Promising doped zirconia

Materials belonging to the family of dilute magnetic oxides (DMOs)—an oxide-based variant of the dilute magnetic semiconductors—are good candidates for spintronics applications. This is the object of study for Davide Sangalli of the Microelectronics and Microsystems Institute (IMM) at the National Research Council (CNR), in Agrate Brianza, Italy, and colleagues. They recently explored the effect of iron (Fe) doping on thin films of a material called zirconia (ZrO2 oxide). For the first time, the authors bridged the gap between the theoretical predictions and the experimental measurements of this material, in a paper about to be published in EPJ B.

Spintronics exploit an intrinsic property of the electrons found in semi-conductors called spin, akin to the electrons' degree of freedom. This determines the magnetic characteristics, known as magnetic moment, of the material under study. The challenge is to create such material with the highest possible temperature, as this will ensure that its magnetic properties can be used in room-temperature applications.

To study iron-doped zirconia, they examined its magnetic properties and its electronic structure from both a theoretical and experimental perspective. They then compared theory and experiments to find the most stable configuration of the material. Theoretical work included first-principles simulations. In parallel, their experimental work relied on many different well-established analytical techniques, including X-ray diffraction, X-ray photoelectron spectroscopy, transmission electron microscopy, and alternating gradient force magnetometer measurements.
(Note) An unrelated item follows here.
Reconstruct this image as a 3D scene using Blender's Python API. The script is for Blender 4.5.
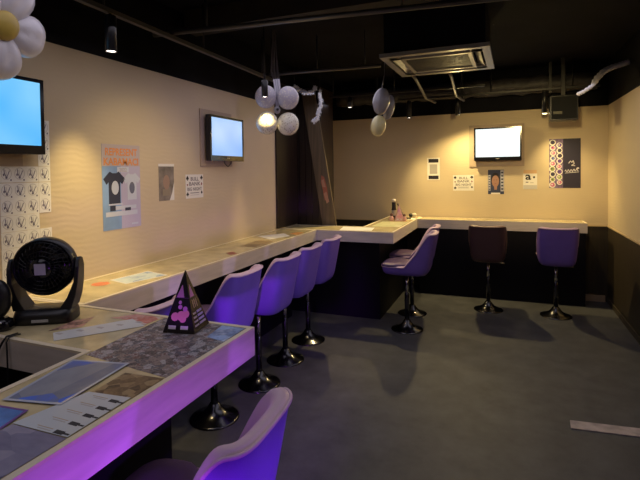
import bpy, math, random
from math import sin, cos, pi, radians
from mathutils import Vector, Matrix

random.seed(4)
S = bpy.context.scene
for o in list(bpy.data.objects):
    bpy.data.objects.remove(o)
C = S.collection

# ------------------------------------------------------------------ camera
cam_data = bpy.data.cameras.new('camera')
cam = bpy.data.objects.new('camera', cam_data)
C.objects.link(cam)
F, YAW, PITCH, ROLL, PPY = 460.6, 0.3819, 0.0254, -0.0135, 183.44
fw = Vector((-sin(YAW) * cos(PITCH), cos(YAW) * cos(PITCH), -sin(PITCH)))
rt = Vector((cos(YAW), sin(YAW), 0))
up = rt.cross(fw)
rt2 = cos(ROLL) * rt + sin(ROLL) * up
up2 = -sin(ROLL) * rt + cos(ROLL) * up
M = Matrix((rt2, up2, -fw)).transposed().to_4x4()
M.translation = Vector((0, 0, 1.6))
cam.matrix_world = M
cam_data.sensor_width = 36
cam_data.lens = F / 640 * 36
cam_data.shift_y = -(240 - PPY) / 640
cam_data.clip_start = 0.02
S.camera = cam

# ------------------------------------------------------------------ world, exposure, lights
w = bpy.data.worlds.new('world')
S.world = w
w.use_nodes = True
w.node_tree.nodes['Background'].inputs[0].default_value = (0.55, 0.5, 0.8, 1)
w.node_tree.nodes['Background'].inputs[1].default_value = 0.012
S.view_settings.view_transform = 'Standard'
S.view_settings.look = 'None'
S.view_settings.exposure = 0.0
S.view_settings.gamma = 1.0
S.view_settings.use_curve_mapping = False


def lamp(name, kind, loc, target, power, col, size=0.05, angle=60, blend=0.5, parent=None, sy=None):
    d = bpy.data.lights.new(name, kind)
    d.energy = power
    d.color = col
    if kind == 'SPOT':
        d.spot_size = radians(angle)
        d.spot_blend = blend
        d.shadow_soft_size = size
    elif kind == 'AREA':
        d.size = size
        if sy:
            d.shape = 'RECTANGLE'
            d.size_y = sy
    else:
        d.shadow_soft_size = size
    o = bpy.data.objects.new(name, d)
    C.objects.link(o)
    v = Vector(target) - Vector(loc)
    o.rotation_euler = v.to_track_quat('-Z', 'Y').to_euler()
    o.location = loc
    return o


WARM = (1.0, 0.75, 0.31)
NEUT = (1.0, 0.86, 0.72)
VIOLET = (0.36, 0.10, 1.0)
MAUVE = (0.80, 0.62, 1.0)
lamp('room_fill_light', 'AREA', (-1.55, 2.2, 2.42), (-1.55, 2.2, 0), 15, (0.93, 0.86, 1.0), 0.9, sy=6.4)
lamp('room_side_fill_light', 'AREA', (0.25, 3.2, 2.42), (0.25, 3.2, 0), 9, (0.95, 0.88, 1.0), 1.2, sy=4.0)
lamp('violet_party_light', 'SPOT', (0.0, -1.2, 0.84), (-0.95, 0.80, 0.50), 400, (0.42, 0.05, 0.98), 0.08, 29, 0.5)
lamp('back_wall_wash', 'SPOT', (0.25, 3.3, 2.40), (0.20, 6.33, 1.70), 105, WARM, 0.10, 50, 0.8)
lamp('left_wall_wash', 'SPOT', (-1.45, 2.3, 2.40), (-2.34, 2.6, 0.9), 26, WARM, 0.10, 95, 1.0)
lamp('violet_corner_light', 'SPOT', (0.95, 0.20, 0.60), (-0.55, 0.98, 0.62), 130, (0.34, 0.05, 1.0), 0.10, 27, 0.8)
lamp('lilac_party_light', 'SPOT', (1.0, 1.7, 0.86), (-1.4, 3.0, 0.86), 62, (0.54, 0.42, 1.0), 0.15, 58, 0.8)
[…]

Sangalli and colleagues therefore gained a better understanding of doped zirconia, which features oxygen vacancies, playing a crucial role in providing its unique electronic and magnetic characteristics. They have also predicted theoretically how the deviation from the standard structure influences this material's properties. They are currently investigating, experimentally, how the magnetism evolves with changing concentrations of iron and oxygen vacancies to confirm theoretical predictions.